Remarkably, Solan used the film’s screenplay only as a guide for what he intended to capture on film, allowing his actors the freedom to improvise. This was a departure for Slovak cinema and ensured he captured spontaneous reactions from performers who were confronted by unexpected dialogue and situations. His experiment also saw him employing several cameras during filming which meant that none of the actors could be sure what angle they were being filmed from or if they were even in shot. The decision to film in such a manner not only adds spice to the encounters between each character and the ensuing rivalries – specifically between Kvetinka and Baláz – it also helps to create an authentic atmosphere to the comings and goings of the club itself, ensuring that the audience is left with the feeling that they too are in the thick of the action, seated in the bar, eavesdropping and observing the characters. The way Solan frames the film too, commencing with the club’s preparations for opening and concluding with it closing for the night, is interesting too. Both scenes feature a man in dark glasses attempting to gain entry to the club, only to be turned away because it is too early/too late. He even reappears midway through the film, only to be shown the door again because the club is full – a coachload of traditionally dressed Czech villagers have arrived to witness the club goers and their modern ways, specifically dancing (speaking of dancing, the club employs entertainment in the shape of a troupe of scantily clad and somewhat acrobatic dancing girls who appear at intervals and suggest a kind of hankering for the perceived decadency of the West) as if the clubgoers are animals in a zoo. This scene is a strange one and not necessarily explained; why are the villagers of the mountainous region just turning up to observe for a few minutes anyway? I’m left to wonder if Solan, in planting these peripheral observers into the mix, was suggesting that they were the avatars of the audience, with the man in the shades somehow representing them taking their seat at the start of the film and their leave at its finale.

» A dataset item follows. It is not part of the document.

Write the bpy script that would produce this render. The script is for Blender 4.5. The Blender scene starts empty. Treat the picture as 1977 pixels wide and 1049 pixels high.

As is often the case with Czech productions from this era it seems like the phase of ‘Normalisation’ that was enforced after the Soviet invasion of 1968 ensured that Before Tonight is Over faded from view and into obscurity. But like the work of his contemporaries, rediscovery beckons in the shape of this release from Second Run, and I urge fans of Czech New Wave to seize the opportunity. Once again the distributor excels themselves with a package that includes a new HD transfer of the Slovak Film Institute’s own 2K restoration of the print, a documentary discussing the film and the overall contribution Solan made to Czech cinema, and two short films; High Tatras from 1969 and Operation BL from a decade earlier.